= Requirements =
Set the listing down again in full, word for word, with the pictures left out.

= Material provided =

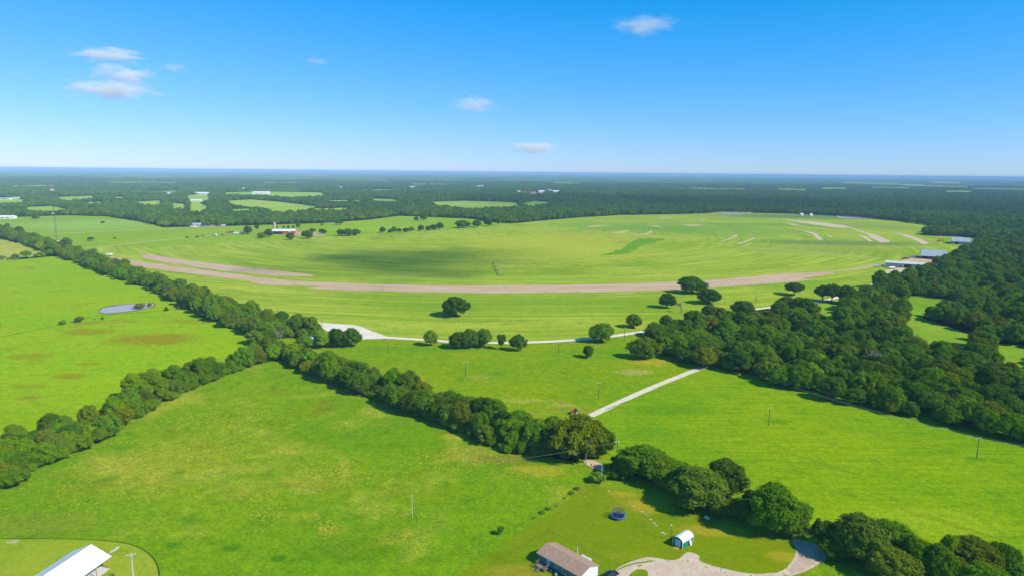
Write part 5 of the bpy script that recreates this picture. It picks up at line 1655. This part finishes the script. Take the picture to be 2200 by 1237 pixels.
PP = {}
for k, a in enumerate([(1000, 809, 8.4, 'dark utility pole alone in the meadow below the three-tree clump'), (1286, 857, 8.4, 'utility pole in the meadow above the pale straight driveway'), (1651, 914, 8.4, 'utility pole in the right pasture near its dark green patch'),
                       (2098, 984, 8.6, 'utility pole at the right edge before the wood\'s shadow'), (1325, 991, 8.2, 'dark utility pole in the hedge gap behind the dirt patch'), (834, 758, 8.0, 'thin pole just below the gravel lot\'s road end'),
                       (597, 682, 8.2, 'pole standing behind the hedge left of the gravel lot'), (692, 712, 8.6, 'pole with crossarm in front of the pale gravel lot'), (315, 590, 8.6, 'pole behind the far hedgerow below the curved soil band'),
                       (222, 565, 8.6, 'pole behind the far hedgerow at the soil band\'s left tip'), (1341, 731, 8.6, 'pole beside the gravel road near the wood'), (1200, 761, 7.6, 'thin pole below the gravel road midway'),
                       (1623, 653, 9.4, 'thin pole in the hay field left of the spreading oak'), (1857, 627, 8.6, 'pole by the pale road bend near the hangar'), (184, 538, 8.4, 'pole at the left end of the lower farm track')]):
    PP[k] = pole(*a, lamp=(k in (3, 4)))
PP['front'] = pole(288, 1257, 9.0, 'grey pole with transformer near the shelter, cut by the bottom edge', lamp=True, mat='palepole', r=.2)
PP['mid'] = pole(886, 1110, 7.6, 'slender pale pole alone in the middle of the front meadow', arm=False, mat='palepole', r=.1)
PP['silver'] = pole(1292, 1037, 7.2, 'silver pole at the hedge corner above the lawn', arm=False, mat='palepole', r=.13)
PP['shed'] = pole(1441, 1160, 4.6, 'short lamp pole just left of the green shed', arm=False, mat='pole', r=.09)
x, y, h = PP['shed']
o = MB().tube((0, 0, h), (0, 0, h + .3), .22, .12, 8).build('lamp_head', M['white'], None, (x, y, .05))
o.parent = [q for q in COL.objects if q.name.startswith('utility_pole')][-1]
o.location = (0, 0, 0)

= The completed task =
Write part 5 of the bpy script that recreates this picture. It picks up at line 1655. This part finishes the script. Take the picture to be 2200 by 1237 pixels.
PP = {}
for k, a in enumerate([(1000, 809, 8.4, 'dark utility pole alone in the meadow below the three-tree clump'), (1286, 857, 8.4, 'utility pole in the meadow above the pale straight driveway'), (1651, 914, 8.4, 'utility pole in the right pasture near its dark green patch'),
                       (2098, 984, 8.6, 'utility pole at the right edge before the wood\'s shadow'), (1325, 991, 8.2, 'dark utility pole in the hedge gap behind the dirt patch'), (834, 758, 8.0, 'thin pole just below the gravel lot\'s road end'),
                       (597, 682, 8.2, 'pole standing behind the hedge left of the gravel lot'), (692, 712, 8.6, 'pole with crossarm in front of the pale gravel lot'), (315, 590, 8.6, 'pole behind the far hedgerow below the curved soil band'),
                       (222, 565, 8.6, 'pole behind the far hedgerow at the soil band\'s left tip'), (1341, 731, 8.6, 'pole beside the gravel road near the wood'), (1200, 761, 7.6, 'thin pole below the gravel road midway'),
                       (1623, 653, 9.4, 'thin pole in the hay field left of the spreading oak'), (1857, 627, 8.6, 'pole by the pale road bend near the hangar'), (184, 538, 8.4, 'pole at the left end of the lower farm track')]):
    PP[k] = pole(*a, lamp=(k in (3, 4)))
PP['front'] = pole(288, 1257, 9.0, 'grey pole with transformer near the shelter, cut by the bottom edge', lamp=True, mat='palepole', r=.2)
PP['mid'] = pole(886, 1110, 7.6, 'slender pale pole alone in the middle of the front meadow', arm=False, mat='palepole', r=.1)
PP['silver'] = pole(1292, 1037, 7.2, 'silver pole at the hedge corner above the lawn', arm=False, mat='palepole', r=.13)
PP['shed'] = pole(1441, 1160, 4.6, 'short lamp pole just left of the green shed', arm=False, mat='pole', r=.09)
x, y, h = PP['shed']
o = MB().tube((0, 0, h), (0, 0, h + .3), .22, .12, 8).build('lamp_head', M['white'], None, (x, y, .05))
o.parent = [q for q in COL.objects if q.name.startswith('utility_pole')][-1]
o.location = (0, 0, 0)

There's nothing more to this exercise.